‘Everybody Wants Some!!’ Film Review: A Cut-Above Campus Comedy

On its chrome-plated exterior, “Everybody Wants Some!!” is a freewheeling and very funny campus comedy that takes place at a Texas college three days before classes start. Look closer, and there is one intricate engine under its hood.

This kaleidoscope from Richard Linklater (“Boyhood,” “Before Sunrise”) is set at a time when polyester was cool, jeans were high-waisted and guys who were not porn stars boasted brushy, brushy mustaches. That time is August 1980, a cusp moment in America. Volunteers for GOP presidential candidate Ronald Reagan and Democratic incumbent Jimmy Carter are working the quad, jockeying for the attention of undefined undergraduates who slowly emerge as individual personalities. There is Finn (Glen Powell), the philosopher; Willoughby (Wyatt Russell), the Zen stoner; and Jake (Blake Jenner), the quiet freshman taking it all in.

They don’t know it, but they are living in the moment just after Carter’s speech about America’s “crisis of conscience,” before AIDS, and a few more beats before Reagan’s “morning in America.” These guys, members of the championship baseball team, don’t know whether it’s cooler to ape John Travolta’s disco moves from “Saturday Night Fever” or his Texas two-step from “Urban Cowboy.” The young dudes are not unaware of hip-hop and new wave: They sing “Rapper’s Delight” while cruising for girls and go to a punk concert in order to trawl for babes.

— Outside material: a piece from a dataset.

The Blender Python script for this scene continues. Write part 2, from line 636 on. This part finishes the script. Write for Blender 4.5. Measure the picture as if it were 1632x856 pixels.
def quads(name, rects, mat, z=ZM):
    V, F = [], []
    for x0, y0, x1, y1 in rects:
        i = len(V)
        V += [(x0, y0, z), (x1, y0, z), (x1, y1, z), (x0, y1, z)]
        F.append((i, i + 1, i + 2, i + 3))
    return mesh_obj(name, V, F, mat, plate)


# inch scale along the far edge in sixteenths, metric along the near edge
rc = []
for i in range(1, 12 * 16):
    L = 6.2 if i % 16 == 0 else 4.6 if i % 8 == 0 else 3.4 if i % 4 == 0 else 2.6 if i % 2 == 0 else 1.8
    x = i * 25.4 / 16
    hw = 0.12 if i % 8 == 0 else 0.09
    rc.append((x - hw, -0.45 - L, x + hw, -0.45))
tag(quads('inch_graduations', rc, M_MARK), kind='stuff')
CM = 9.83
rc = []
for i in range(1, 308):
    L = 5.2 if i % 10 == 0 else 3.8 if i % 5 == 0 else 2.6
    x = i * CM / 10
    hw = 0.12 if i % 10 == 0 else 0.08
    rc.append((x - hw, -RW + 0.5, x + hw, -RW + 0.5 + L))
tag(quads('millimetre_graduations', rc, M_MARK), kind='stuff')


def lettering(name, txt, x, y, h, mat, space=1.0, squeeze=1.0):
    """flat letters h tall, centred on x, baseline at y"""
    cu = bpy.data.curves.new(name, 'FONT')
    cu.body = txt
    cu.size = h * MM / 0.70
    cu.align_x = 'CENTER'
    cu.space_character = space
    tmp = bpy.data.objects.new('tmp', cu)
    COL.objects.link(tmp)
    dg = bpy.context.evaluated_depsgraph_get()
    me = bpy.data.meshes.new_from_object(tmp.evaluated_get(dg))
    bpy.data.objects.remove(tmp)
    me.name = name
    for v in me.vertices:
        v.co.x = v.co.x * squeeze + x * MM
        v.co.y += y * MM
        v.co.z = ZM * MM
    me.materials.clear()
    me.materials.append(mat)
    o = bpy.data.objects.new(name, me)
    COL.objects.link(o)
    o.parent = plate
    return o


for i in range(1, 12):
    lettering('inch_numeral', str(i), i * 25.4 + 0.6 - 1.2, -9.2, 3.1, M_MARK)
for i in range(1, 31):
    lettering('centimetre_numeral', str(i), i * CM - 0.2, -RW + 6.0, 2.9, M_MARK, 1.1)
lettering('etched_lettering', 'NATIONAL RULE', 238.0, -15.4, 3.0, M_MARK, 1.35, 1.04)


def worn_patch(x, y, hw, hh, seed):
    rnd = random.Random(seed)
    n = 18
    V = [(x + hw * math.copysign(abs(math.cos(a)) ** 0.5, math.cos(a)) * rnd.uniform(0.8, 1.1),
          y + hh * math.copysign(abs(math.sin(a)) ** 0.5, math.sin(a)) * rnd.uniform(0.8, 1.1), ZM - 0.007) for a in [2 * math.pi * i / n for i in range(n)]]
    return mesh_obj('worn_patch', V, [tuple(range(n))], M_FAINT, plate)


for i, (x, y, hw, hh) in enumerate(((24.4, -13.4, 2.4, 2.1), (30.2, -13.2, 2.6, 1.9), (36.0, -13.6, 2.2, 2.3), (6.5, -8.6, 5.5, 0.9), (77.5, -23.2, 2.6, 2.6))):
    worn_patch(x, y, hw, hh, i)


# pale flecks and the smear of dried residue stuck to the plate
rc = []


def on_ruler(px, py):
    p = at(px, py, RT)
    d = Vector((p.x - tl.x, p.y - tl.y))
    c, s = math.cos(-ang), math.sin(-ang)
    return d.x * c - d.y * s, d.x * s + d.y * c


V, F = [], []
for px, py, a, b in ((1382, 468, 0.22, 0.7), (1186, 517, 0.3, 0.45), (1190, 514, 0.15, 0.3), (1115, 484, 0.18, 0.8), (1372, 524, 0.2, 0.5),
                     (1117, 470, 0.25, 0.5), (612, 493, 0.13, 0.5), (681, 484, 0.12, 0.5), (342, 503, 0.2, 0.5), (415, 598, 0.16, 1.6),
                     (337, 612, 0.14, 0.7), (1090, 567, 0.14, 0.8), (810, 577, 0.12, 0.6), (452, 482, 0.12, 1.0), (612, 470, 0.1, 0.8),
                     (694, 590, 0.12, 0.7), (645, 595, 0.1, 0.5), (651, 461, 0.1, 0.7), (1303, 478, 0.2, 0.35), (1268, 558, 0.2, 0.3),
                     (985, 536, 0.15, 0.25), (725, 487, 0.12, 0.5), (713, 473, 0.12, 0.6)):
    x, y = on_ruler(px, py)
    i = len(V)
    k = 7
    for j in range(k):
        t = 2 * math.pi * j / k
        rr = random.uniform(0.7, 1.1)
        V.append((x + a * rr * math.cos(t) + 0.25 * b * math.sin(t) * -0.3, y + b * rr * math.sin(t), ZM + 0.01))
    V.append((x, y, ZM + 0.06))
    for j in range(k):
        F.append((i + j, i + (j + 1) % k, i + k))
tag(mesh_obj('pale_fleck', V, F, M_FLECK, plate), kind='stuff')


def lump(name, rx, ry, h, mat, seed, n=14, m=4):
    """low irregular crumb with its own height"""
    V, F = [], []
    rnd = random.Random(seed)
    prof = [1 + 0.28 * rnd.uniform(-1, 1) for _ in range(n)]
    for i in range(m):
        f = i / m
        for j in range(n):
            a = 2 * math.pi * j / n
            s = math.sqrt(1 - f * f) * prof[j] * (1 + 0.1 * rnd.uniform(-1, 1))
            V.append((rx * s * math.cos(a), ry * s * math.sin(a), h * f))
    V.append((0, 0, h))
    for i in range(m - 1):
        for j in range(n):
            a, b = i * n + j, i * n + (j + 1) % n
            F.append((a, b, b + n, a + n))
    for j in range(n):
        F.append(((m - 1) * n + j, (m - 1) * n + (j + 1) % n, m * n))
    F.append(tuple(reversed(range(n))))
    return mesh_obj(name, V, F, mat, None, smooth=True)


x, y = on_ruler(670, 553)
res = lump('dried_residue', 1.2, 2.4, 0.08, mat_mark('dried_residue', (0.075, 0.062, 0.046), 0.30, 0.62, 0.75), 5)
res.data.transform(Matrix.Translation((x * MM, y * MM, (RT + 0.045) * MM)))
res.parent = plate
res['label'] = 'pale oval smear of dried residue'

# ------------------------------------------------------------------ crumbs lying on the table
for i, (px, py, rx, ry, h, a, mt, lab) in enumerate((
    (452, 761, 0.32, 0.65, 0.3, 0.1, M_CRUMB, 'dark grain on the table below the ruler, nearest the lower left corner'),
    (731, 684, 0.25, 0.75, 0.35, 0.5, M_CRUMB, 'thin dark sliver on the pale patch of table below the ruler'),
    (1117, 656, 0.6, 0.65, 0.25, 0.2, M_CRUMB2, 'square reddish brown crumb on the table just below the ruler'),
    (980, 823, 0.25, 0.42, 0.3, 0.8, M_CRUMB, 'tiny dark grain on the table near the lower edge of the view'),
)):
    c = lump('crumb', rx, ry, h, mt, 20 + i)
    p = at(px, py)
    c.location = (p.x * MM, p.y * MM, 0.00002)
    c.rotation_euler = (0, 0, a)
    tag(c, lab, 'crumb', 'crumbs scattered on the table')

For them, life is a cabaret, and if they don’t like this act, there’s always another.

A running sight gag is how the guys dress differently for the various clubs in order to fit in. They haven’t yet discovered how to stand out.

Because the guys are players, in every sense of the word, there are pointed moments of winning-is-everything behavior and a rudely funny sequence of hazing. Because they are angling for one-night stands, their awkward pickup lines provide much of the randy humor. Linklater would seem to be conducting an anthropological survey of jockus americanus. But, as in his best films, he is after something more subtle. Namely, what is it that sparks human connection? (Spoiler alert: It’s neither smart-assery nor sex.)

It emerges that the film’s first two acts provide the kaleidoscopic context and its last a microscopic examination of a budding relationship. One of the apparently self-assured ballplayers (you can probably guess which) cannot forget Beverly (Zoey Deutch), a pert redhead and drama major he saw the first day he arrived. Turns out he’s not at all as self-assured as he pretends, nor she so flip. He knows nothing about her world, nor she about his. But they soon find common ground when she notes that each has practiced a lot to get into the drama and athletic programs. When he says that baseball season isn’t until spring, she asks, “So, in rehearsals ’til then?”

What neither freshman has grasped fully is the many ways that college is a rehearsal for adult performance. But their first hangout goes well enough for her to invite him to the drama department’s party to usher in the new school year. Linklater’s film segues lightly from Jockworld, where boys talk bats and brawn, to Performing Arts world, where girls are neither trophies nor pieces of ass, but mistresses of their own domain.

Linklater’s singularity as a director lies in his sympathy for his characters: He likes them all, no matter how flawed. And like his most memorable characters, he is a keen observer of human behavior. While next to “Before Midnight” and “Boyhood,” “Everybody Wants Some!!” may seem like the shallow end of the pool, not every movie needs to be a deep dive. And too few explore the personal transformations that come in the wake of transitional moments. I’m hoping that in five years, Linklater makes “Everybody Wants Some More.”

Postscript: Wyatt Russell and Zoey Deutch looked familiar to me, but I just couldn’t place them. Turns out that Russell is the very funny, very brawny son of Goldie Hawn and Kurt Russell and that Deutch is the rosebud-mouthed daughter of actress Lea Thomson and director Howard Deutch.